[Collection entries]
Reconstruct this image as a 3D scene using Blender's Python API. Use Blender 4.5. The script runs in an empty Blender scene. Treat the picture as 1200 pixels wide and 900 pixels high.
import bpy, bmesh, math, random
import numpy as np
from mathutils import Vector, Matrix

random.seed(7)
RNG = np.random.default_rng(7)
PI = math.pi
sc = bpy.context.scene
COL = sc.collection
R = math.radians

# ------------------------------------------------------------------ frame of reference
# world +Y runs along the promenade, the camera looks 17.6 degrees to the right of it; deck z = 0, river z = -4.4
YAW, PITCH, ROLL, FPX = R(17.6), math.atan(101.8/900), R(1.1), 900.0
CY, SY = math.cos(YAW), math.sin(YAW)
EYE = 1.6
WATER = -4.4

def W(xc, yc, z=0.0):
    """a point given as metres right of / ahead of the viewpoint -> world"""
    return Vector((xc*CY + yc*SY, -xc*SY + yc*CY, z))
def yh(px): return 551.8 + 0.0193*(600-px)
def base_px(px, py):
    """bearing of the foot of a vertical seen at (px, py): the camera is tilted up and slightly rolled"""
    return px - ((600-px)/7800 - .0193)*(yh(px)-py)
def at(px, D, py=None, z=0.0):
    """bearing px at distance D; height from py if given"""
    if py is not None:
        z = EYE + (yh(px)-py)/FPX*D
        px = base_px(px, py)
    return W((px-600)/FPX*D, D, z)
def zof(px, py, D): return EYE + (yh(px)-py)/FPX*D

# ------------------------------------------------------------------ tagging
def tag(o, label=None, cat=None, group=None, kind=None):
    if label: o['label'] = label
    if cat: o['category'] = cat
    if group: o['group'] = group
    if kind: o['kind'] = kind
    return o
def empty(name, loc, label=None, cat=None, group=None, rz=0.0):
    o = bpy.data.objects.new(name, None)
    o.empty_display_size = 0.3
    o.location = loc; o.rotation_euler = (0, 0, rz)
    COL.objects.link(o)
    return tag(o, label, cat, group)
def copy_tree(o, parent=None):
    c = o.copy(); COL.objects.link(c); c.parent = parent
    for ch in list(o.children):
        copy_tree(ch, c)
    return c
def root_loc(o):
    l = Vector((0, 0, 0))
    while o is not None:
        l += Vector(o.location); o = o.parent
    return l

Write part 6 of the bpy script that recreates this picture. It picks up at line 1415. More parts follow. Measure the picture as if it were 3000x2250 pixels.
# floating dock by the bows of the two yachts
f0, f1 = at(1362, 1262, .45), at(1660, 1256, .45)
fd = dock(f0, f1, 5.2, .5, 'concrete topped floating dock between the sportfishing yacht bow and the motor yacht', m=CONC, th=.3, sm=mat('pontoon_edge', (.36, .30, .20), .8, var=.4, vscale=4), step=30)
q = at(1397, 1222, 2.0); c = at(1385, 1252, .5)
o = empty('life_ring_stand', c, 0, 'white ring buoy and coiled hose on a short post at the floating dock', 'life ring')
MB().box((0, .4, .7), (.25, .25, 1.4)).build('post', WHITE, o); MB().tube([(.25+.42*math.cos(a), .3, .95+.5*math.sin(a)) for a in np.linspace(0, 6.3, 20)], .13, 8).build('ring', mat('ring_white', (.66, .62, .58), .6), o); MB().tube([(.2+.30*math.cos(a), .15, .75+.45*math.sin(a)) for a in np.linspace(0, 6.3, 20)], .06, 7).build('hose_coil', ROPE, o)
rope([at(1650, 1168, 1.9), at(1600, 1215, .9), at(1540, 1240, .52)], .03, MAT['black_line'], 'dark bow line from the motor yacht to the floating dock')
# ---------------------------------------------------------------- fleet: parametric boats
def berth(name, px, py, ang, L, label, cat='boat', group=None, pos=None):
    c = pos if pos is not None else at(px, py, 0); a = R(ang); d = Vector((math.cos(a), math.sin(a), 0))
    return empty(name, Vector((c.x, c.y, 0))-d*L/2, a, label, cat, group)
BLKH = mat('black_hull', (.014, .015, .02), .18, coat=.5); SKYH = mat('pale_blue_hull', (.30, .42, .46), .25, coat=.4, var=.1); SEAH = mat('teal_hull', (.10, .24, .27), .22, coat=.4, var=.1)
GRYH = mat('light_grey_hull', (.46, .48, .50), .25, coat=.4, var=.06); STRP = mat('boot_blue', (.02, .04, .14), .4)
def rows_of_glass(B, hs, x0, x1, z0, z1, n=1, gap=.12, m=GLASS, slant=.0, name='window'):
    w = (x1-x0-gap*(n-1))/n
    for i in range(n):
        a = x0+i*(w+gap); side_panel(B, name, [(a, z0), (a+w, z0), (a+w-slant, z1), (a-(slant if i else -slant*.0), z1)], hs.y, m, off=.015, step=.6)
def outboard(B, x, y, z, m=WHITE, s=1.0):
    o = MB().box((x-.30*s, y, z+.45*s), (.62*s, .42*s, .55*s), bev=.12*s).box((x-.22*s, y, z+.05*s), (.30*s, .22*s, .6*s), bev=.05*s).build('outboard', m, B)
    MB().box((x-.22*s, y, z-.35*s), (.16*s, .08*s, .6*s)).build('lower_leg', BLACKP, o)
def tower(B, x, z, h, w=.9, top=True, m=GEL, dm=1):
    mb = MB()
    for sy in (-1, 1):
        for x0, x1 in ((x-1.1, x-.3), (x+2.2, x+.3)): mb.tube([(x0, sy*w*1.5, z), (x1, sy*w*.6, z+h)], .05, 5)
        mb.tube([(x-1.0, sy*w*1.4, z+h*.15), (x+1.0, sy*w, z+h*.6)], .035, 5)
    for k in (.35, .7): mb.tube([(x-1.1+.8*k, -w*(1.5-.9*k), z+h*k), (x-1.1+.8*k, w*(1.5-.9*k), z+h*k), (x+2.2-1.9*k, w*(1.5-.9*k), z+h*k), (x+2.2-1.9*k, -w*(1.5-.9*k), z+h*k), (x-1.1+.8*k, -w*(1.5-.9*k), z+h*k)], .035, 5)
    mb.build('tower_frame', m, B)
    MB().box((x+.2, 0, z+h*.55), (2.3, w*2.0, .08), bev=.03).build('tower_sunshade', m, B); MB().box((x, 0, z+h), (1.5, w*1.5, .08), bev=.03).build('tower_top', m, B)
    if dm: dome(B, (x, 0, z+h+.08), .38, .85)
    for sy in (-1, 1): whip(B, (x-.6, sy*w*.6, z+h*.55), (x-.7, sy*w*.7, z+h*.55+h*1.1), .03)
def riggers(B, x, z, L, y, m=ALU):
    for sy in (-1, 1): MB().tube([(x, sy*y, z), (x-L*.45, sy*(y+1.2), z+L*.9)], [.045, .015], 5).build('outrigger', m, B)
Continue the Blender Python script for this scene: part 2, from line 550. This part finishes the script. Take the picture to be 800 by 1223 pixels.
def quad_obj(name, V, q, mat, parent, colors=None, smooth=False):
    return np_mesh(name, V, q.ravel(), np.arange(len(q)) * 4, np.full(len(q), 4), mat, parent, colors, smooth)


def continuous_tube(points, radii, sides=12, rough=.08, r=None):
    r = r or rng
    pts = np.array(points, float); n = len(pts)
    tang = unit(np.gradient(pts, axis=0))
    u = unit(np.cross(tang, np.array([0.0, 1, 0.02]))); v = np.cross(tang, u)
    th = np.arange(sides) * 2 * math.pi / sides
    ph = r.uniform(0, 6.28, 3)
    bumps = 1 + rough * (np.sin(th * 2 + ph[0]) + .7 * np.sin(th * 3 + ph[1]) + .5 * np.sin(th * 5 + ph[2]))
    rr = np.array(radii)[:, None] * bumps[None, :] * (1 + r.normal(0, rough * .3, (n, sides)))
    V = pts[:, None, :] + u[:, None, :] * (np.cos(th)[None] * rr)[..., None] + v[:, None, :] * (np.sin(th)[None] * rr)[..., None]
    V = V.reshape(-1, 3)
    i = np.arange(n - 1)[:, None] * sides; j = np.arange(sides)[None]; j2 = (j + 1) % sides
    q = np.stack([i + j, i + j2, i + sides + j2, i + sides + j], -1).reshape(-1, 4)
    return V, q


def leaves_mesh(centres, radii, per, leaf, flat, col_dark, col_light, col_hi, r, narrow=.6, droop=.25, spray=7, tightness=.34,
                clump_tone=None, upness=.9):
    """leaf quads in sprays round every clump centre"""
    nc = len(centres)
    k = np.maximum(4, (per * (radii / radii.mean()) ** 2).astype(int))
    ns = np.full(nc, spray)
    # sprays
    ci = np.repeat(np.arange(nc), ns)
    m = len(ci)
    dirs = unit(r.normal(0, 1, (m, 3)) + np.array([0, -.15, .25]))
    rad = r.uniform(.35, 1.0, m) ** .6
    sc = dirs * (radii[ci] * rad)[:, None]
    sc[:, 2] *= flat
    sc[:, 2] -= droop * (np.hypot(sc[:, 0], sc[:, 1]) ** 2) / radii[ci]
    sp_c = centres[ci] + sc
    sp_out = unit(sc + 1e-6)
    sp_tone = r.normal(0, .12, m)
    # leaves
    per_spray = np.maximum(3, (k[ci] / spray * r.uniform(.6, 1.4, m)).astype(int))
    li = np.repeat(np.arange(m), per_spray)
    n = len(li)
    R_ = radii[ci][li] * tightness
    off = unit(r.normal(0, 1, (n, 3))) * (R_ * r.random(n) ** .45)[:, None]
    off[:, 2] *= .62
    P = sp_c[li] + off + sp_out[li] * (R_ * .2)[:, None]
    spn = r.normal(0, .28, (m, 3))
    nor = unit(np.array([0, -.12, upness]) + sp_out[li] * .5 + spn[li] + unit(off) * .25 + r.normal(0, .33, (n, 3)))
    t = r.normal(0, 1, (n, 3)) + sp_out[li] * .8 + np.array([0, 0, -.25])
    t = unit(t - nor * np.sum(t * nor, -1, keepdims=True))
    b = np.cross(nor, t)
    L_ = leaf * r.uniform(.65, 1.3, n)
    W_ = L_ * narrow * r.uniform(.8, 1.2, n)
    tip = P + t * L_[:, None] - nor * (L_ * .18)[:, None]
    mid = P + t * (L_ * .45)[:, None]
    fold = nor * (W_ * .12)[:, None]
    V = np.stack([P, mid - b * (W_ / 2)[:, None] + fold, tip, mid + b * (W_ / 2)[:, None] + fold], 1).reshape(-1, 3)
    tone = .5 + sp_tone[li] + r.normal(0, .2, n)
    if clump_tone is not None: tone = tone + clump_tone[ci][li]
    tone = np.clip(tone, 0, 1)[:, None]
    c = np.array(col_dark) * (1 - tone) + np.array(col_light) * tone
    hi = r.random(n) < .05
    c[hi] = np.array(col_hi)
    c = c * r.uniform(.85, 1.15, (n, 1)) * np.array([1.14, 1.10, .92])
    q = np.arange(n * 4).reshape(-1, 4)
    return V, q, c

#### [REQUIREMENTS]
Copy out the listing above, line by line and exactly, from its first line to the line holding "WATER = -4.4", inclusive.

#### [TASK ANSWER]
Reconstruct this image as a 3D scene using Blender's Python API. Use Blender 4.5. The script runs in an empty Blender scene. Treat the picture as 1200 pixels wide and 900 pixels high.
import bpy, bmesh, math, random
import numpy as np
from mathutils import Vector, Matrix

random.seed(7)
RNG = np.random.default_rng(7)
PI = math.pi
sc = bpy.context.scene
COL = sc.collection
R = math.radians

# ------------------------------------------------------------------ frame of reference
# world +Y runs along the promenade, the camera looks 17.6 degrees to the right of it; deck z = 0, river z = -4.4
YAW, PITCH, ROLL, FPX = R(17.6), math.atan(101.8/900), R(1.1), 900.0
CY, SY = math.cos(YAW), math.sin(YAW)
EYE = 1.6
WATER = -4.4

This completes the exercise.